Monday, January 29, 2007

A sea change in opinion

It's interesting to see the way the Canadian press and politicians have swung in recent weeks on the whole global warming issue.
The general drift of press coverage has turned from sceptical in the extreme just short months ago, to an implicit or explicit assumption that here is a potentially major problem that needs to be addressed.
Hell, even Margaret Wente has mellowed, although I'm sure she would never admit it. Her article in this weekend's Globe and Mail, while still at first glance sceptical in the extreme and while still presenting sweeping and unsubstantiated statements as facts, admits to many more doubts and uses much more subdued rhetoric than ever before.
Then, almost the next day, she brings out a second column suggesting that we should hike up the price of gas and oil to unprecendented heights in order to reduce our consumption to much lower European levels. I think she may have been intending to be facetious, but I couldn't agree more with her (I never thought I would say that) and, from the letters the next day, neither could many others.

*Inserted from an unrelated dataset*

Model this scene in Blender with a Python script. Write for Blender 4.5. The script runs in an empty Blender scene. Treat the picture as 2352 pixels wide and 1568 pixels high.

Then, when leaked highlights from the upcoming IPCC (Intergovernmental Panel on Climate Change - the UN body charged with getting to the bottom of the mysteries of global warming) review appeared in the press, with its damning statistics and predictions, the media attention started to appear almost rabid.
In political circles (even outside the Green Party and the NDP who have always been more on the ball), it is finally an issue, rather than a non-issue to be swept under the carpet. I don't so much mean Our Glorious Leader, Stephen Harper, who will bend whichever way the political wind blows him and his advisors, and knows and cares very little on the matter.
But I feel like I am no longer in a tiny minority out on the fringes, baying at the moon. Indeed, the Globe's multi-page coverage this weekend indicates a huge acceptance of the reality by the general public, even if their understanding of the issues is often hazy, and, just as importantly, an increasing willingness to suffer some hardships in order to tackle the problem. And, finally, the politicians and the spin doctors are taking notice.
Frankly, I don't think there is any realization yet of just how great those hardships will need to be, nor that we are just seeing the proverbial tip of the iceberg as regards the true effects of what we have done to date. But this still represents a sea change in popular opinion, and has restored to some extent my faith in human (and Canadian) nature.